A Multi-Area Task Path-Planning Algorithm for Agricultural Drones Based on Improved Double Deep Q-Learning Net

Abstract

With the global population growth and increasing food demand, the development of precision agriculture has become particularly critical. In precision agriculture, accurately identifying areas of nitrogen stress in crops and planning precise fertilization paths are crucial. However, traditional coverage path-planning (CPP) typically considers only single-area tasks and overlooks the multi-area tasks CPP. To address this problem, this study proposed a Regional Framework for Coverage Path-Planning for Precision Fertilization (RFCPPF) for crop protection UAVs in multi-area tasks. This framework includes three modules: nitrogen stress spatial distribution extraction, multi-area tasks environmental map construction, and coverage path-planning. Firstly, Sentinel-2 remote-sensing images are processed using the Google Earth Engine (GEE) platform, and the Green Normalized Difference Vegetation Index (GNDVI) is calculated to extract the spatial distribution of nitrogen stress.

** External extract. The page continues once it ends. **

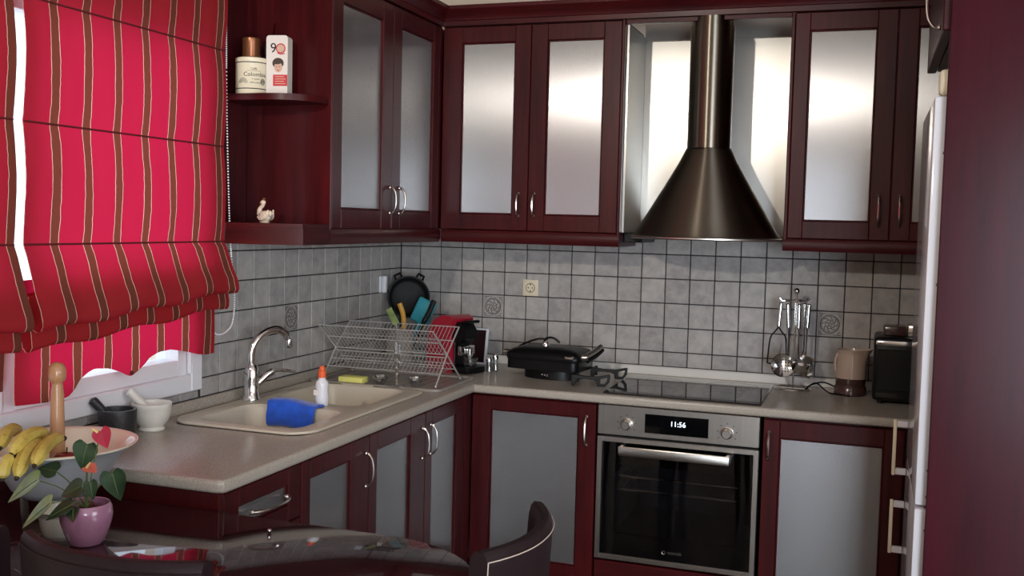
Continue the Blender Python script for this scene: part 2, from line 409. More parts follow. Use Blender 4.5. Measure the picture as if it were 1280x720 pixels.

A multi-area tasks environmental map is constructed to guide multiple UAV agents. Subsequently, improvements based on the Double Deep Q Network (DDQN) are introduced, incorporating Long Short-Term Memory (LSTM) and dueling network structures. Additionally, a multi-objective reward function and a state and action selection strategy suitable for stress area plant protection operations are designed. Simulation experiments verify the superiority of the proposed method in reducing redundant paths and improving coverage efficiency. The proposed improved DDQN achieved an overall step count that is 60.71% of MLP-DDQN and 90.55% of Breadth-First Search–Boustrophedon Algorithm (BFS-BA). Additionally, the total repeated coverage rate was reduced by 7.06% compared to MLP-DDQN and by 8.82% compared to BFS-BA.